# Start of Stored data
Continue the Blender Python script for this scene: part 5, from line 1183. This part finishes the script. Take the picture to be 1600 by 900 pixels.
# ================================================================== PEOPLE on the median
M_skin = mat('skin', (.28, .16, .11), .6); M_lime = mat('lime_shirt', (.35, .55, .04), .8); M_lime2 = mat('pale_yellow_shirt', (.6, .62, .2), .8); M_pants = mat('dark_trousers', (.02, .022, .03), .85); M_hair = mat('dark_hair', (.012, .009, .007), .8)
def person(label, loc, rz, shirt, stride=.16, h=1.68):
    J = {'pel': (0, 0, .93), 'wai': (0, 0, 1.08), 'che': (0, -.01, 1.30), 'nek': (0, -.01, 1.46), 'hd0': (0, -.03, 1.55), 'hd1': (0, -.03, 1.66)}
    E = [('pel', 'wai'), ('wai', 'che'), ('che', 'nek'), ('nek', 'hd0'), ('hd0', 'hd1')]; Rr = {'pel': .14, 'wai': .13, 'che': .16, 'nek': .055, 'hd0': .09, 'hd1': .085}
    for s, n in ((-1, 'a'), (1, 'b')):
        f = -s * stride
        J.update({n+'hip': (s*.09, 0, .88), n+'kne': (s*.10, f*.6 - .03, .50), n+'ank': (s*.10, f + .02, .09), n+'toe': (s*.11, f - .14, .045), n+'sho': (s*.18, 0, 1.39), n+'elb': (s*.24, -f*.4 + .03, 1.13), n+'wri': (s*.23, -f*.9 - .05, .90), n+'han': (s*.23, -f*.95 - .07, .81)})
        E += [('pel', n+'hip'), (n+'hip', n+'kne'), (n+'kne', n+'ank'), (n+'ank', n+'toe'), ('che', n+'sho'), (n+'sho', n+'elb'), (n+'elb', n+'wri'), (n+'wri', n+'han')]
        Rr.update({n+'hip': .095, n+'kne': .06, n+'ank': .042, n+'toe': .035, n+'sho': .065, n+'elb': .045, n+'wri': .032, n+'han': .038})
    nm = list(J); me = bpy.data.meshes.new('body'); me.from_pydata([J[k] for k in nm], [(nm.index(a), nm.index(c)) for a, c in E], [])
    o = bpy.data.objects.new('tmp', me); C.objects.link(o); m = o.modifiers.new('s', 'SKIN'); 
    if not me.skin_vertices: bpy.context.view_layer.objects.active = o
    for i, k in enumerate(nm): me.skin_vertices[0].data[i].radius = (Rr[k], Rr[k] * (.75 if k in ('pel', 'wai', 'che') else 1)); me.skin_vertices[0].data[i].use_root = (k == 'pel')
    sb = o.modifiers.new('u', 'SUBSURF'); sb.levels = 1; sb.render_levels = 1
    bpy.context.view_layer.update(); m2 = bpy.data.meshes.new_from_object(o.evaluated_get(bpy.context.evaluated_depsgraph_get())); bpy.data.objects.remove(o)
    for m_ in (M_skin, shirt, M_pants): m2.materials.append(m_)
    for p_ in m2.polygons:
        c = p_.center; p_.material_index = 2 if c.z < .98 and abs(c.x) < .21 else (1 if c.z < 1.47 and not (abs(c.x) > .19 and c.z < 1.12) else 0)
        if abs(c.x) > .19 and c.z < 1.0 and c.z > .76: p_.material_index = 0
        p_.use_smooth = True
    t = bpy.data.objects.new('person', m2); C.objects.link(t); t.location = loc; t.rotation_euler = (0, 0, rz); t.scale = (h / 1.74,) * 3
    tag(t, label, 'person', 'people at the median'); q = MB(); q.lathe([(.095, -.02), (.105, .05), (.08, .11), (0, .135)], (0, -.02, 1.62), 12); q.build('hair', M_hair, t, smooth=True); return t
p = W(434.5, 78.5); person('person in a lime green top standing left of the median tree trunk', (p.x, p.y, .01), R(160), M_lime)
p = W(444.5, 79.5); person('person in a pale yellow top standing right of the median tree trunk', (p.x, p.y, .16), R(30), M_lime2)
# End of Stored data
Reproduce the full listing word for word.

■ **Exercise solution**:
Continue the Blender Python script for this scene: part 5, from line 1183. This part finishes the script. Take the picture to be 1600 by 900 pixels.
# ================================================================== PEOPLE on the median
M_skin = mat('skin', (.28, .16, .11), .6); M_lime = mat('lime_shirt', (.35, .55, .04), .8); M_lime2 = mat('pale_yellow_shirt', (.6, .62, .2), .8); M_pants = mat('dark_trousers', (.02, .022, .03), .85); M_hair = mat('dark_hair', (.012, .009, .007), .8)
def person(label, loc, rz, shirt, stride=.16, h=1.68):
    J = {'pel': (0, 0, .93), 'wai': (0, 0, 1.08), 'che': (0, -.01, 1.30), 'nek': (0, -.01, 1.46), 'hd0': (0, -.03, 1.55), 'hd1': (0, -.03, 1.66)}
    E = [('pel', 'wai'), ('wai', 'che'), ('che', 'nek'), ('nek', 'hd0'), ('hd0', 'hd1')]; Rr = {'pel': .14, 'wai': .13, 'che': .16, 'nek': .055, 'hd0': .09, 'hd1': .085}
    for s, n in ((-1, 'a'), (1, 'b')):
        f = -s * stride
        J.update({n+'hip': (s*.09, 0, .88), n+'kne': (s*.10, f*.6 - .03, .50), n+'ank': (s*.10, f + .02, .09), n+'toe': (s*.11, f - .14, .045), n+'sho': (s*.18, 0, 1.39), n+'elb': (s*.24, -f*.4 + .03, 1.13), n+'wri': (s*.23, -f*.9 - .05, .90), n+'han': (s*.23, -f*.95 - .07, .81)})
        E += [('pel', n+'hip'), (n+'hip', n+'kne'), (n+'kne', n+'ank'), (n+'ank', n+'toe'), ('che', n+'sho'), (n+'sho', n+'elb'), (n+'elb', n+'wri'), (n+'wri', n+'han')]
        Rr.update({n+'hip': .095, n+'kne': .06, n+'ank': .042, n+'toe': .035, n+'sho': .065, n+'elb': .045, n+'wri': .032, n+'han': .038})
    nm = list(J); me = bpy.data.meshes.new('body'); me.from_pydata([J[k] for k in nm], [(nm.index(a), nm.index(c)) for a, c in E], [])
    o = bpy.data.objects.new('tmp', me); C.objects.link(o); m = o.modifiers.new('s', 'SKIN'); 
    if not me.skin_vertices: bpy.context.view_layer.objects.active = o
    for i, k in enumerate(nm): me.skin_vertices[0].data[i].radius = (Rr[k], Rr[k] * (.75 if k in ('pel', 'wai', 'che') else 1)); me.skin_vertices[0].data[i].use_root = (k == 'pel')
    sb = o.modifiers.new('u', 'SUBSURF'); sb.levels = 1; sb.render_levels = 1
    bpy.context.view_layer.update(); m2 = bpy.data.meshes.new_from_object(o.evaluated_get(bpy.context.evaluated_depsgraph_get())); bpy.data.objects.remove(o)
    for m_ in (M_skin, shirt, M_pants): m2.materials.append(m_)
    for p_ in m2.polygons:
        c = p_.center; p_.material_index = 2 if c.z < .98 and abs(c.x) < .21 else (1 if c.z < 1.47 and not (abs(c.x) > .19 and c.z < 1.12) else 0)
        if abs(c.x) > .19 and c.z < 1.0 and c.z > .76: p_.material_index = 0
        p_.use_smooth = True
    t = bpy.data.objects.new('person', m2); C.objects.link(t); t.location = loc; t.rotation_euler = (0, 0, rz); t.scale = (h / 1.74,) * 3
    tag(t, label, 'person', 'people at the median'); q = MB(); q.lathe([(.095, -.02), (.105, .05), (.08, .11), (0, .135)], (0, -.02, 1.62), 12); q.build('hair', M_hair, t, smooth=True); return t
p = W(434.5, 78.5); person('person in a lime green top standing left of the median tree trunk', (p.x, p.y, .01), R(160), M_lime)
p = W(444.5, 79.5); person('person in a pale yellow top standing right of the median tree trunk', (p.x, p.y, .16), R(30), M_lime2)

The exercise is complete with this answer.